At the recent 7th Annual Lecture on Biography at the Leon Levy Center in New York, Richard Holmes, the biographer of Shelley and Coleridge quoted from his marvelous book, Footsteps: Adventures of a Romantic Biographer (1985), when describing a night on his travels following the footsteps of Robert Louis Stevenson’s sojourn through southern France almost a hundred years before. Holmes wrote that he spent an evening under the stars – and this is the line I like so much –“dreaming of the dead coming back to life again.” Biography, I suppose, is just that – a kind of secular resurrection.

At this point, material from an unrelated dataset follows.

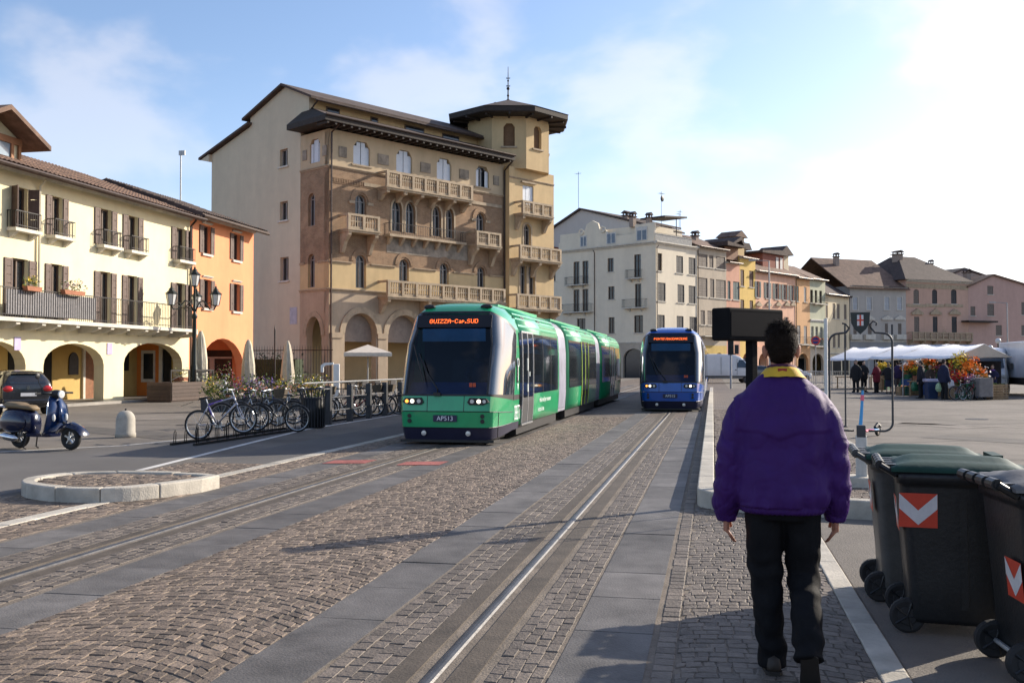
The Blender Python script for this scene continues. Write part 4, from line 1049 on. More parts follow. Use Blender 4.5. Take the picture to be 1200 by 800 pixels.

Which brings me to the brand-new Boston Summer Seminar, 2015: Anna, Hanna, and I spent much of last summer designing this research seminar to offer faculty and students the opportunity for sustained work in several Boston archives. What I hope for is that our group of participants will make vivid acquaintance with the past, with the material, voices, and mysteries of what’s in the archive in order to understand – resurrect, if you will – those stories for classrooms and readers now.